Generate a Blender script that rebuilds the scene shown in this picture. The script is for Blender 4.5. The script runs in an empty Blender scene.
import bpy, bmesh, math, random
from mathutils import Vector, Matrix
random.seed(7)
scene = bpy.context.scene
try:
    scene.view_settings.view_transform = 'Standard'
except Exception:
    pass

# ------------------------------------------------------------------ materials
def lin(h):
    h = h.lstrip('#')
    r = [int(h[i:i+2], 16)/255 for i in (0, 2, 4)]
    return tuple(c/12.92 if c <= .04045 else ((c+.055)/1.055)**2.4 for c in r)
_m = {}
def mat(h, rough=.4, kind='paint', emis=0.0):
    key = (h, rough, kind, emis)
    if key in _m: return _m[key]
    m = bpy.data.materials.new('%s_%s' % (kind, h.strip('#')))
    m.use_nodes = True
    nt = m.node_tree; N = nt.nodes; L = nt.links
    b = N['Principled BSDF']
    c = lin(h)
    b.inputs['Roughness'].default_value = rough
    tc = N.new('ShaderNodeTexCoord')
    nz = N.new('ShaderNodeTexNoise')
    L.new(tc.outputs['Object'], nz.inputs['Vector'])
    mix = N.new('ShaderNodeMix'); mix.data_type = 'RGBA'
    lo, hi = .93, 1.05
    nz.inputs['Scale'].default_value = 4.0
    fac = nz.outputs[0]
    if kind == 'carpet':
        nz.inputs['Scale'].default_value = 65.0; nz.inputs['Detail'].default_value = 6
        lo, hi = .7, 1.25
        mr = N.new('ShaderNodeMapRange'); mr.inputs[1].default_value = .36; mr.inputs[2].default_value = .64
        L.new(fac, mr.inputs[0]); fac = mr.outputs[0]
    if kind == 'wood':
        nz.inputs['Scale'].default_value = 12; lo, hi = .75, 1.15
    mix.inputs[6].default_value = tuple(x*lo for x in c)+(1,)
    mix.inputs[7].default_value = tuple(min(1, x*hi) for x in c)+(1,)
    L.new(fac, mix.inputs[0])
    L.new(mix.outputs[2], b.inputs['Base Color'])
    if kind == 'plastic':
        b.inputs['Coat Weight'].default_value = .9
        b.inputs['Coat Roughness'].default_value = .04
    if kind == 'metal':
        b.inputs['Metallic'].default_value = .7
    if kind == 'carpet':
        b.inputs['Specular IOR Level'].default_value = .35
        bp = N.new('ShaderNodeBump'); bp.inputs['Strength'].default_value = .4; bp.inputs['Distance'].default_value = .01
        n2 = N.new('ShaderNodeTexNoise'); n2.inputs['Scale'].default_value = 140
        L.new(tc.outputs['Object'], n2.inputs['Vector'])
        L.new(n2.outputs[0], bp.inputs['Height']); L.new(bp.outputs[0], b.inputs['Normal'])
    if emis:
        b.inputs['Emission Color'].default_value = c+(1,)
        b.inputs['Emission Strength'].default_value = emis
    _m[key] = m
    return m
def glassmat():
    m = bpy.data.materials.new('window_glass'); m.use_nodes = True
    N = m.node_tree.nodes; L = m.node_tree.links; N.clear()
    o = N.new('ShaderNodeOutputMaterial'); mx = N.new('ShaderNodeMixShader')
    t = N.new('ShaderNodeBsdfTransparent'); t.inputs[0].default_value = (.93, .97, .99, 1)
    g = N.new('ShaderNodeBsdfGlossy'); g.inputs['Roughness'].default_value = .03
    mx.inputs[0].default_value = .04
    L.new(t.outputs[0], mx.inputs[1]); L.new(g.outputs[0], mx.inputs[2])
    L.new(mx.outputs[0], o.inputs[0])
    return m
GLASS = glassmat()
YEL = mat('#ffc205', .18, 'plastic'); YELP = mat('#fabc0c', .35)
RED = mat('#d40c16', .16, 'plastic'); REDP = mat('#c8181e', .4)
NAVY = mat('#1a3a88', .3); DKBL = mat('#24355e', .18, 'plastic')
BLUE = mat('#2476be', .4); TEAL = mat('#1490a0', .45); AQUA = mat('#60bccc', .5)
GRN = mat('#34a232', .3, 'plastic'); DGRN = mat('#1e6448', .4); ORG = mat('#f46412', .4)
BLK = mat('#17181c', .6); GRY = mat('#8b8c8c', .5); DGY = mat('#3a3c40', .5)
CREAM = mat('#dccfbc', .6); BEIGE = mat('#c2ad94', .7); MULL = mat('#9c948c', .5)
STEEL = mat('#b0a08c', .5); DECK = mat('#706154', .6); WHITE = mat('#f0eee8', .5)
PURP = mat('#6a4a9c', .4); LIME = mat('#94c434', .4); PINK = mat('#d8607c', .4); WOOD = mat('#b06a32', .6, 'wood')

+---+

Stated goal: Search the data for "scene" and list every line in which it occurs.

Finished answer:
Generate a Blender script that rebuilds the scene shown in this picture. The script is for Blender 4.5. The script runs in an empty Blender scene.
scene = bpy.context.scene
    scene.view_settings.view_transform = 'Standard'